The boats of the White Line second generation were:

  1. The Richard J. (steam and queen of the line) Named for Richard J. Chaplin
  2. The Benedict CK (gasoline, sister ship to the Richard J., Named for Benedict C. Kaiser. Latter the Benedict CK. was sold to The Black Line and renamed The Evelyn L. H. (Named for Mr. George Hulmes’ daughter)
  3. The New Breslin (gasoline)
  4. The Uncle Dan (the fastest steamboat on the Lake). Named for Dan Vorhees
  5. The Esther R (gasoline) Named for Esther Runyon
  6. The LaFalot (gasoline).

The Black Line:
The Black Line, circa 1900’s consisted of a number of boats. The Mystic Shrine was the Queen of this line; she had side windows that could be open for warm weather and closed when it rained or when it was cold. This boat was used in the winter also, as she towed ice flows to the different icehouse located on the Lake. Mr. George Hulmes and his son Raymond owned this boat line. These boats served the whole lake as well as the Jefferson Township. This boat line provided service to the commuters. The Black Line which picked up passengers at the Landing Railroad Station. Where the canal was located alongside the Railroad tracks. The boats would travel up the feeder canal through the lock and into the Lake. Then to all the hotels, amusement parks, and picnic groves. Such as Bertrand’s Island and Nolan’s Point. Mr. Hulmes and his son were residents of Jefferson Township. Mr. Hulmes also owned and ran the merry-go-round at Nolan’s Point Amusement Park. In the early 1920’s he moved it to Bertrand’s Island Amusement Park.

The Decker Boat Line:
The Decker family, who lived on Raccoon Island in the summer and the Espanong/Minisink area of Jefferson in the winter, owned the Decker Boat Line. Their family provided boat service around the lake. The Deckers also served as fishing & hunting guides. Mr. Ans Decker was the famous fishing guide and invented the “Decker Plug”. Their boats were the Edeva D, (kerosene engine) named for Edeva Decker Crater and the Sallie D.

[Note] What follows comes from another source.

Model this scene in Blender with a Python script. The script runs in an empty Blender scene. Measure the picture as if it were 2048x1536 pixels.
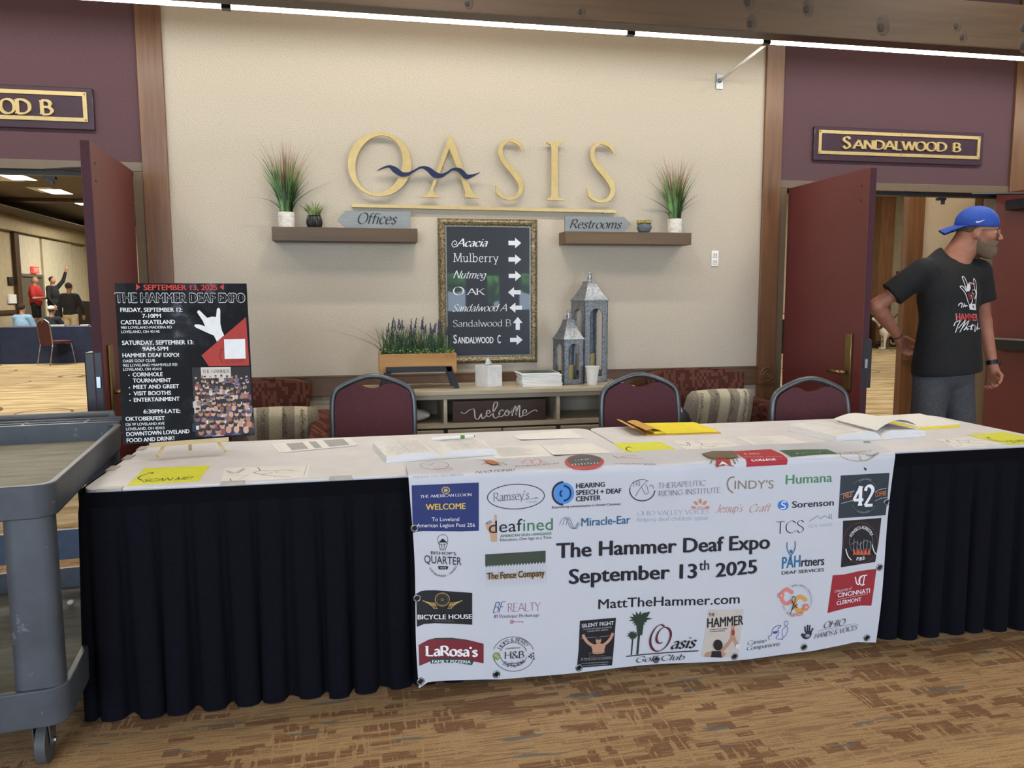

The Raccoon Island Transportation Corporation:
In July 1891 the Chincopee Bridge was completed, this connected the mainland to Raccoon Island. At that time there was the Raccoon Island Hotel, store, and summer cottages on the island. Later the hotel changed it name to The Hollywood Hotel.

In the spring of 1899 the bridge disappeared, when the ice decided to go south for the summer, it did not let go of the bridge. This bridge was almost level with the water of the Lake and at times it was under water.

Plans were discussed with the Morris County Freeholders for a new bridge and by 1928 it was approved, but it never got built because of the Great Depression. The Raccoon Island Transportation Corporation came into existence in 1932, when a ferry was built for the people that lived on the island. Most of the homeowners on Raccoon Island are members of the Corporation. The original ferry did not have any railings, just a flat area for the cars. Latter sides were built. This ferry runs from April to October.